■ Provided data:

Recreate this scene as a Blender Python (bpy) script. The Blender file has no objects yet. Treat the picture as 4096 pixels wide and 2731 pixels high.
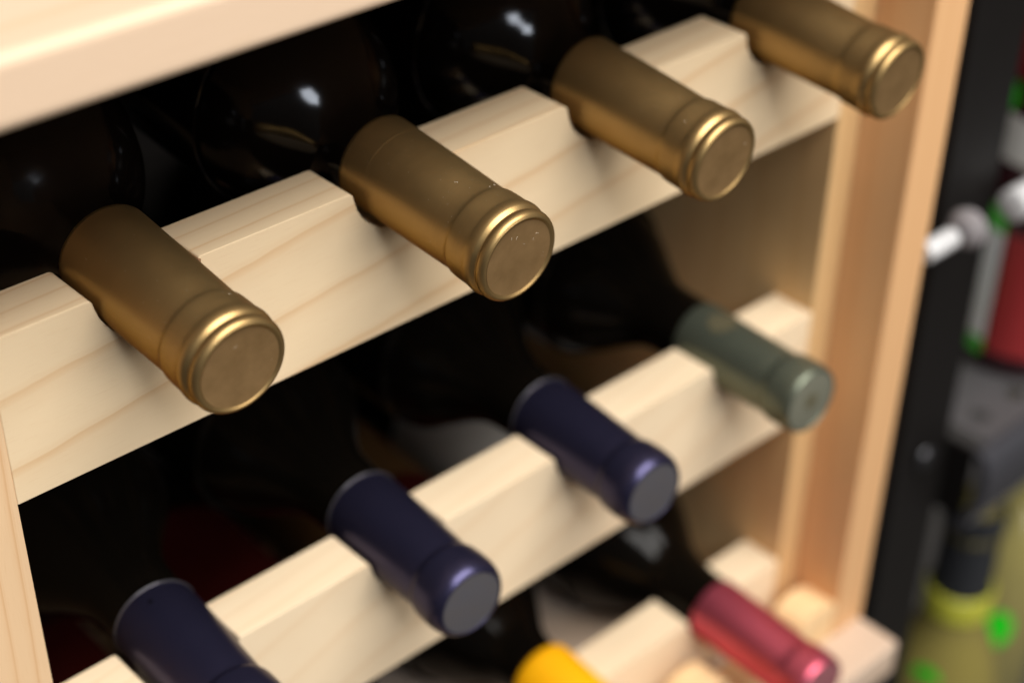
import bpy, bmesh, math, random
from mathutils import Vector, Matrix, Euler
random.seed(11)
MM = 0.001
scene = bpy.context.scene
col = scene.collection

# ------------------------------------------------------------------ camera
cam_d = bpy.data.cameras.new("camera")
cam = bpy.data.objects.new("camera", cam_d); col.objects.link(cam)
cam.location = (-0.1964143, -0.3583192, 0.2479933)
cam.rotation_euler = Euler((0.96200, -0.0099, -0.7379), 'XYZ')
cam_d.sensor_width = 36.0
cam_d.lens = 6755.9 / 4096 * 36
cam_d.shift_x = 42.88 / 4096
cam_d.shift_y = 100.54 / 4096
cam_d.clip_start = 0.01
cam_d.clip_end = 50
cam_d.dof.use_dof = True
cam_d.dof.focus_distance = 0.478
cam_d.dof.aperture_fstop = 5.2
cam_d.dof.aperture_blades = 0
scene.camera = cam

# ------------------------------------------------------------------ world, lamps, exposure
world = bpy.data.worlds.new("World"); scene.world = world
world.use_nodes = True
wt = world.node_tree                      # an even dim room: pale ceiling above, dark floor below
bg = wt.nodes['Background']
_c = wt.nodes.new('ShaderNodeTexCoord'); _s = wt.nodes.new('ShaderNodeSeparateXYZ'); _r = wt.nodes.new('ShaderNodeValToRGB')
wt.links.new(_c.outputs['Generated'], _s.inputs[0]); 
_m = wt.nodes.new('ShaderNodeMapRange'); _m.inputs[1].default_value = -1; _m.inputs[2].default_value = 1
wt.links.new(_s.outputs[2], _m.inputs[0]); wt.links.new(_m.outputs[0], _r.inputs[0])
_r.color_ramp.elements[0].position = 0.35; _r.color_ramp.elements[0].color = (0.05, 0.045, 0.04, 1)
_r.color_ramp.elements[1].position = 0.75; _r.color_ramp.elements[1].color = (1.0, 0.93, 0.86, 1)
wt.links.new(_r.outputs[0], bg.inputs['Color'])
bg.inputs['Strength'].default_value = 0.12

def area_lamp(name, loc, target, sx, sy, watts, color):
    l = bpy.data.lights.new(name, 'AREA'); l.shape = 'RECTANGLE'
    l.size = sx; l.size_y = sy; l.energy = watts; l.color = color
    o = bpy.data.objects.new(name, l); col.objects.link(o)
    o.location = loc
    o.rotation_euler = (Vector(target) - Vector(loc)).to_track_quat('-Z', 'Y').to_euler()
    return o
area_lamp('ceiling_lamp', (0.22, -0.82, 1.52), (0.14, 0, -0.1), 1.7, 0.85, 60, (1.0, 0.96, 0.915))
area_lamp('fill_lamp', (0.8, -2.4, 0.35), (0.1, 0, -0.15), 1.4, 0.9, 18, (1.0, 0.95, 0.90))  # added fill from the front right, brightens cap ends and rail faces
area_lamp('window_lamp', (-0.48, -1.80, 1.26), (0.1, 0, 0.0), 0.42, 0.42, 12, (0.84, 0.90, 1.0))

scene.view_settings.view_transform = 'Standard'
scene.view_settings.look = 'None'
scene.view_settings.exposure = 0
scene.view_settings.gamma = 1
scene.cycles.use_denoising = True
scene.cycles.max_bounces = 8
scene.cycles.diffuse_bounces = 5
scene.cycles.glossy_bounces = 5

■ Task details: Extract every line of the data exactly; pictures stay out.

■ Expected answer:
Recreate this scene as a Blender Python (bpy) script. The Blender file has no objects yet. Treat the picture as 4096 pixels wide and 2731 pixels high.
import bpy, bmesh, math, random
from mathutils import Vector, Matrix, Euler
random.seed(11)
MM = 0.001
scene = bpy.context.scene
col = scene.collection

# ------------------------------------------------------------------ camera
cam_d = bpy.data.cameras.new("camera")
cam = bpy.data.objects.new("camera", cam_d); col.objects.link(cam)
cam.location = (-0.1964143, -0.3583192, 0.2479933)
cam.rotation_euler = Euler((0.96200, -0.0099, -0.7379), 'XYZ')
cam_d.sensor_width = 36.0
cam_d.lens = 6755.9 / 4096 * 36
cam_d.shift_x = 42.88 / 4096
cam_d.shift_y = 100.54 / 4096
cam_d.clip_start = 0.01
cam_d.clip_end = 50
cam_d.dof.use_dof = True
cam_d.dof.focus_distance = 0.478
cam_d.dof.aperture_fstop = 5.2
cam_d.dof.aperture_blades = 0
scene.camera = cam

# ------------------------------------------------------------------ world, lamps, exposure
world = bpy.data.worlds.new("World"); scene.world = world
world.use_nodes = True
wt = world.node_tree                      # an even dim room: pale ceiling above, dark floor below
bg = wt.nodes['Background']
_c = wt.nodes.new('ShaderNodeTexCoord'); _s = wt.nodes.new('ShaderNodeSeparateXYZ'); _r = wt.nodes.new('ShaderNodeValToRGB')
wt.links.new(_c.outputs['Generated'], _s.inputs[0]); 
_m = wt.nodes.new('ShaderNodeMapRange'); _m.inputs[1].default_value = -1; _m.inputs[2].default_value = 1
wt.links.new(_s.outputs[2], _m.inputs[0]); wt.links.new(_m.outputs[0], _r.inputs[0])
_r.color_ramp.elements[0].position = 0.35; _r.color_ramp.elements[0].color = (0.05, 0.045, 0.04, 1)
_r.color_ramp.elements[1].position = 0.75; _r.color_ramp.elements[1].color = (1.0, 0.93, 0.86, 1)
wt.links.new(_r.outputs[0], bg.inputs['Color'])
bg.inputs['Strength'].default_value = 0.12

def area_lamp(name, loc, target, sx, sy, watts, color):
    l = bpy.data.lights.new(name, 'AREA'); l.shape = 'RECTANGLE'
    l.size = sx; l.size_y = sy; l.energy = watts; l.color = color
    o = bpy.data.objects.new(name, l); col.objects.link(o)
    o.location = loc
    o.rotation_euler = (Vector(target) - Vector(loc)).to_track_quat('-Z', 'Y').to_euler()
    return o
area_lamp('ceiling_lamp', (0.22, -0.82, 1.52), (0.14, 0, -0.1), 1.7, 0.85, 60, (1.0, 0.96, 0.915))
area_lamp('fill_lamp', (0.8, -2.4, 0.35), (0.1, 0, -0.15), 1.4, 0.9, 18, (1.0, 0.95, 0.90))  # added fill from the front right, brightens cap ends and rail faces
area_lamp('window_lamp', (-0.48, -1.80, 1.26), (0.1, 0, 0.0), 0.42, 0.42, 12, (0.84, 0.90, 1.0))

scene.view_settings.view_transform = 'Standard'
scene.view_settings.look = 'None'
scene.view_settings.exposure = 0
scene.view_settings.gamma = 1
scene.cycles.use_denoising = True
scene.cycles.max_bounces = 8
scene.cycles.diffuse_bounces = 5
scene.cycles.glossy_bounces = 5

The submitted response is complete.